You’re right: “God is not an additional thing in the universe that requires explanation. He is the explanation.” And the clearest expression of who He is comes in the person of Jesus Christ — the eternal Word made flesh, who reveals the Father and sends the Spirit (John 14:26; John 15:26). That is the Triune God: not a philosophical abstraction, but the living God who loves eternally and acts in history to save. “This is eternal life: that they may know you, the only true God, and Jesus Christ whom you have sent” (John 17:3) — not in opposition, but in perfect communion.
The claim that “God’s first act of love was to create his firstborn son” is a return to the old Arian heresy. But Scripture and tradition deny that the Son was created:
- John 1:1 — “In the beginning was the Word… and the Word was God.”
- Colossians 1:15 — The “Firstborn of all creation” means “preeminent,” not first-created (cf. Psalm 89:27; Romans 8:29).
- The Nicene Creed: “Begotten, not made, consubstantial with the Father.”

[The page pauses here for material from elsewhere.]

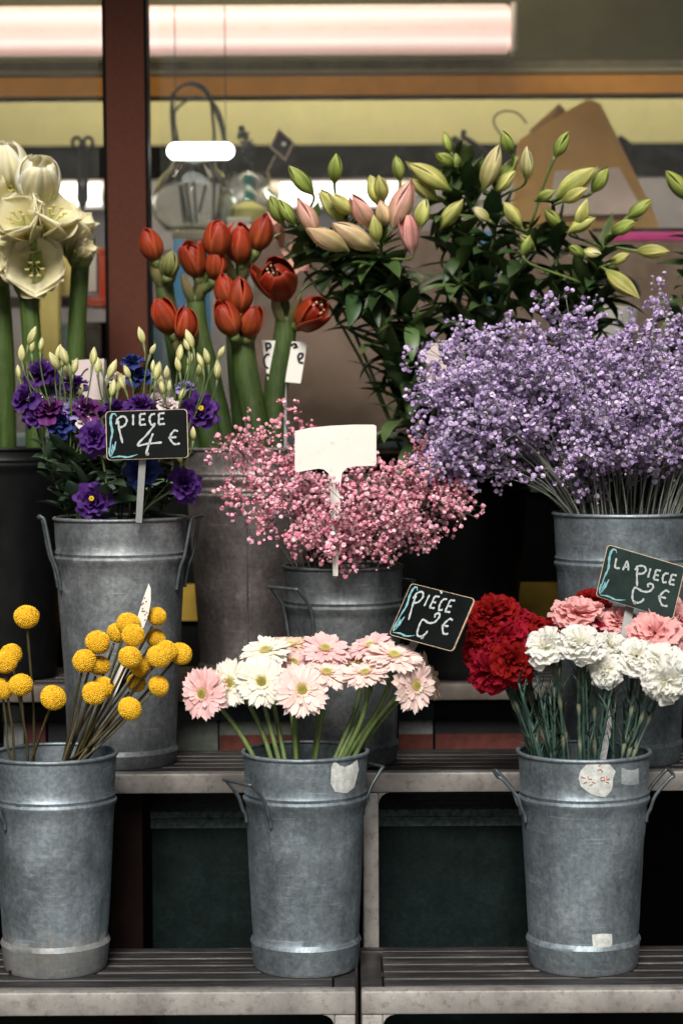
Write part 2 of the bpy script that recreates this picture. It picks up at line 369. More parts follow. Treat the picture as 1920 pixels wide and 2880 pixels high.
trough(425, 960, 2282, 3.66, 'dark green metal bin under the middle bench, between the yellow and gerbera buckets')
trough(1062, 1600, 2276, 3.66, 'dark green metal bin under the middle bench, left of the carnation bucket')
dkbrown = plain('dark_brown_wood', (.009, .0045, .004), .7, 0, .3, 18, .15, .05)
b = MB(); q = P(330, 2300, 3.72); b.box((q.x, 3.60, 0), (q.x + .055, 3.625, .69), bev=.003)
tag(b.build('wooden_board', dkbrown, loc=(q.x, 3.6, 0)), 'dark brown upright board beside the left green bin under the middle bench', 'board')

def crate(px0, px1, py0, py1, Y, d, cols, lab, name='storage_box', cat_='box', splits=None):
    """box with a lid and printed band"""
    a = P(px0, py0, Y); b = P(px1, py1, Y)
    t = thing(name, ((a.x + b.x) / 2, Y, b.z), lab, cat_, None)
    h = a.z - b.z; m = MB(); m.box((a.x, Y, b.z), (b.x, Y + d, a.z - h * .28), bev=.002); m.build('body', cols[0], t)
    m = MB(); m.box((a.x - .002, Y - .002, a.z - h * .275), (b.x + .002, Y + d + .002, a.z), bev=.002); m.build('lid', cols[1], t)
    if len(cols) > 2:
        m = MB(); m.box((a.x + .001, Y - .0022, b.z + h * .05), (b.x - .001, Y - .0005, b.z + h * .33)); m.build('printed_band', cols[2], t)
    return t
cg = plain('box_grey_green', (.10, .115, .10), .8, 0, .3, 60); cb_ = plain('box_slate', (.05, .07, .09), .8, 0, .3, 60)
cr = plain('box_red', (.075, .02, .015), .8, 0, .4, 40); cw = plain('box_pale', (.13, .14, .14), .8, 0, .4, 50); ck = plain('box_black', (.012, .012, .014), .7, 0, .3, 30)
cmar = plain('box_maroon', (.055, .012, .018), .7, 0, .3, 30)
ledge_m = plain('ledge_wood', (.03, .026, .024), .8, 0, .3, 20)
b = MB(); b.box((-1.3, 3.87, Z2 - .062), (1.3, 4.22, Z2 - .04), bev=.002)
tag(b.build('low_plank', ledge_m, loc=(0, 3.9, Z2 - .06)), 'dark plank behind the middle bench that carries the stored boxes', 'plank')
def stored(px0, px1, cols, lab):
    Y = 3.94; a = P(px0, 2000, Y); b_ = P(px1, 2000, Y); z0 = Z2 - .0395; z1 = Z3 - .045
    t = thing('storage_box', ((a.x + b_.x) / 2, Y, z0), lab, 'box', None); h = z1 - z0
    m = MB(); m.box((a.x, Y, z0), (b_.x, Y + .2, z1 - h * .3), bev=.002); m.build('body', cols[0], t)
    m = MB(); m.box((a.x - .002, Y - .002, z1 - h * .295), (b_.x + .002, Y + .202, z1), bev=.002); m.build('lid', cols[1], t)
    if len(cols) > 2:
        m = MB(); m.box((a.x + .001, Y - .0022, z0 + .004), (b_.x - .001, Y - .0005, z0 + h * .45)); m.build('printed_band', cols[2], t)
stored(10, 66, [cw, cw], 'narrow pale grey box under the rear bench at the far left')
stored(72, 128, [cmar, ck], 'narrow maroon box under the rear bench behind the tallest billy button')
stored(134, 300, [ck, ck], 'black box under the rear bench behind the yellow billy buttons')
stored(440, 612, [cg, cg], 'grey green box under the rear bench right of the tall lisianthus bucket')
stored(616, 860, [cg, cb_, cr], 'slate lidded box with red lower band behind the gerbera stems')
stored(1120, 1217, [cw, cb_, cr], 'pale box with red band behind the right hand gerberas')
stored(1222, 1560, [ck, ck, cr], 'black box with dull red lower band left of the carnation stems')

# ---------------------------------------------------------------- shop building behind the benches
YG = 4.34
shop = thing('flower_shop', (0, YG, 0), 'glass fronted flower shop kiosk with brown window post and lit olive interior', 'shop')
brown_paint = plain('brown_paint', (.080, .027, .017), .6, .0, .12, 120, .25, .08)
black_panel = plain('black_panel', (.004, .0045, .0045), .6, 0, .3, 8, .1, .05)
yellow_paint = plain('yellow_paint', (.27, .18, .025), .6, 0, .35, 12)
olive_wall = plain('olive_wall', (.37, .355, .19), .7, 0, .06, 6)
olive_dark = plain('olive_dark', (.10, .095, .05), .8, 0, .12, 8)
orange_wood = plain('orange_wood', (.85, .40, .08), .45, 0, .12, 10)
cream_mould = plain('cream_moulding', (.42, .42, .29), .6, 0, .1, 15)
rail_dark = plain('dark_rail', (.22, .20, .14), .6, 0, .3, 20)
lilac_grey = plain('lilac_grey_panel', (.30, .29, .34), .35, 0, .25, 4)
floor_m = plain('shop_floor', (.10, .09, .08), .7, 0, .3, 6)
green_strip = plain('green_strip', (.13, .20, .14), .6, 0, .3, 15)
zs = P(960, 1285, YG).z            # top of the stall riser
pa = P(290, 500, YG - .06); pb = P(410, 500, YG - .06)
m = MB(); top = P(290, 0, YG - .06); bot = P(305, 1100, YG - .06); slope = (bot.x - top.x) / (bot.z - top.z)
w = pb.x - pa.x - .002; TOP = 2.9
def xs(z): return top.x + (z - top.z) * slope
zA, zB = zs + .003, 2.6
for (dy0, dy1, ex) in ((-.06, -.045, 0.0), (-.0448, 0.03, .004)):
    vs = [(xs(zA) - 0 + ex, YG + dy0, zA), (xs(zA) + w - ex, YG + dy0, zA), (xs(zA) + w - ex, YG + dy1, zA), (xs(zA) + ex, YG + dy1, zA),
          (xs(zB) + ex, YG + dy0, zB), (xs(zB) + w - ex, YG + dy0, zB), (xs(zB) + w - ex, YG + dy1, zB), (xs(zB) + ex, YG + dy1, zB)]
    m.add(vs, [(0, 3, 2, 1), (4, 5, 6, 7), (0, 1, 5, 4), (1, 2, 6, 5), (2, 3, 7, 6), (3, 0, 4, 7)])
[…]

- Thomas Aquinas: “The generation of the Word is eternal… The Son is co-eternal and co-equal with the Father” (ST I, q.42, a.2).
Thus, the Son is not created, but eternally begotten, and creation is not the beginning of God’s love—it is its overflow.
Rather than refuting the Trinity, the desire to understand creation as an act of love actually depends on a Trinitarian framework:
- Only if God is eternally a communion of persons can love be an eternal attribute of His nature.
- Only if creation is unnecessary can it be truly free and loving.
- Only in the Trinity do we find unity without solitude, and diversity without division—the very conditions for love and freedom.
As C.S. Lewis once noted: “All sorts of people are fond of repeating the Christian statement that ‘God is love.’ But they seem not to notice that the words ‘God is love’ have no real meaning unless God contains at least two Persons.”
To affirm that creation is an act of love is to implicitly affirm the Trinity, even if unknowingly.